Review Uang Panai 2: Komedinya Juara!
Dalam adat budaya suku Bugis Makassar, ada istilah yang dinamakan uang panai. Uang panai sendiri selama ini dikenal sebagai salah satu syarat dalam hal melamar calon pujaan hati. Tapi sejatinya, uang panai adalah sebuah bentuk penghargaan kepada calon mempelai wanita itu sendiri.

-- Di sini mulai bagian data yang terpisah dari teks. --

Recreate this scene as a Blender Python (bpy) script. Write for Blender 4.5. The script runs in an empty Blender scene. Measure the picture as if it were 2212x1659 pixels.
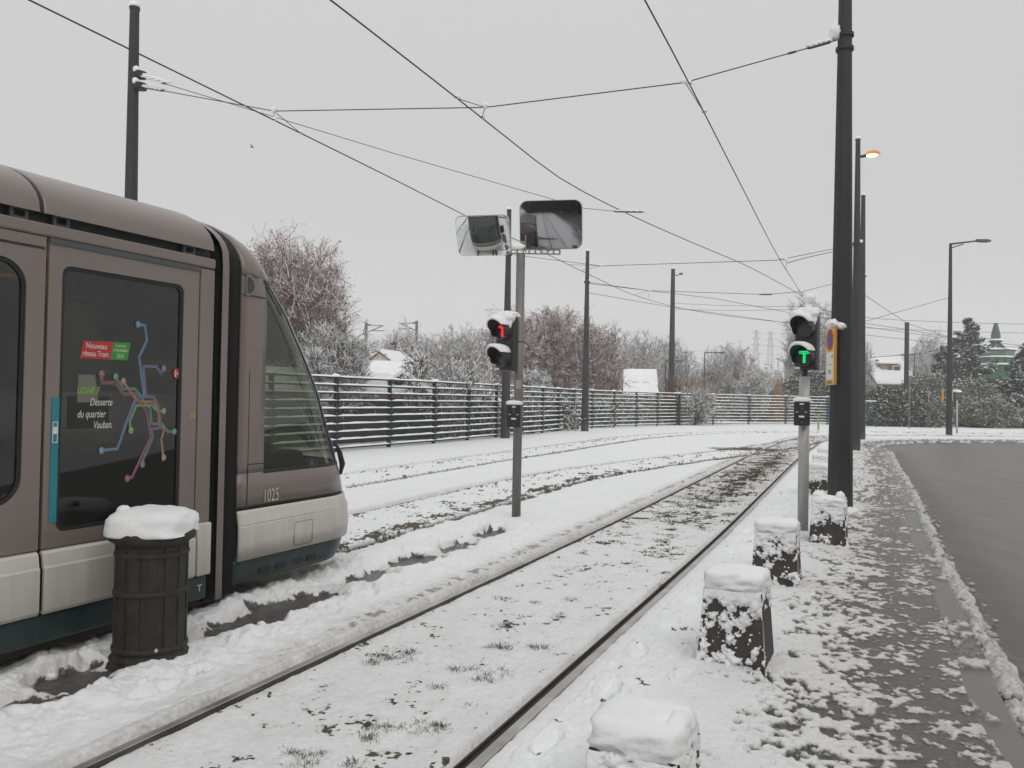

Namun, seiring waktu berjalan ,istilah uang panai saat ini justru menjadi sebuah momok yang menakutkan bagi para laki-laki yang hendak melamar pujaan hatinya.
Fenomena di atas yang coba kembali diangkat oleh sutradara Ihdar Nur dalam film Uang Panai 2. Sesuai judulnya, Uang Panai 2 merupakan kelanjutan dari film pertamanya, di mana saat ini karakter bernama Tumming dan Abu serta Ancha (Ikram Noer) telah membuka jasa konsultan uang panai setelah berhasil membantu Ancha dan Risna (Nurfadillah) bersatu di film pertamanya.
Lantas hadirlah seseorang bernama Iccang (Rendi Yusa Ali) yang merupakan klien pertama mereka. Iccang tengah berusaha mengumpulkan uang panai agar dapat melamar sang kekasih yang bernama Icha (Dini Arishandy). Namun, Iccang menyadari bahwa dia harus menghadapi tantangan lain untuk membuat sang pacar menjadi istrinya.
Uang panai yang harus dipenuhi oleh Iccang untuk mempersunting sang kekasih bukanlah satu-satunya tantangan yang harus dilalui oleh sang karakter. Tumming dan Abu pun berusaha keras mencari berbagai cara agar sang klien dapat membuat sang pacar menjadi istri. Berhasilkah mereka?
Seperti film pertamanya, Uang Panai 2 kembali dikemas dengan nuansa drama-romansa-komedi. Bergerak dengan alur yang lurus dan simple, tidak ada yang istimewa dari sisi cerita. Bahkan konflik yang diciptakan film ini terlalu berlebihan dengan kesan rumit yang tiada henti.
Akibatnya, fokus cerita bergeser menjadi tidak jelas dari judulnya. Kekuatan akting yang tak spesial, membuat kekuatan cerita menjadi terlihat tumpul. Begitupun dari segi visual, transisi step-by-stepnya masih terasa terlalu cepat.
Namun, tak bisa disangkal bahwa kadar komedi dari Uang Panai 2 sangatlah efektif mengocok perut para penontonnya, termasuk penulis. Komedi gaya Makassar berhasil dibawakan dengan sangat baik oleh Tumming dan Abu melalui tingkah konyol dan bahasa khas Makassar. Absurd namun cerdas dan tepat sasaran.
Secara umum, film ini juga mampu membuka pikiran kita yang terbelenggu oleh adat istiadat, serta mencoba memaknai ulang istilah uang panai dalam pandangan agama dan tradisi. Ironis memang, tapi kita mungkin tidak akan mampu menghilangkan adat yang telah mendarah daging cukup kental ini.
Dan lagi-lagi, kita harus kembali memberi kredit lebih kepada sineas-sineas Makassar yang melahirkan karya dengan gaya penceritaan yang relatable sehingga membuat orang-orang khususnya penonton Makassar tertarik dan merasa bertanggung jawab untuk menonton dan mendukung film ini.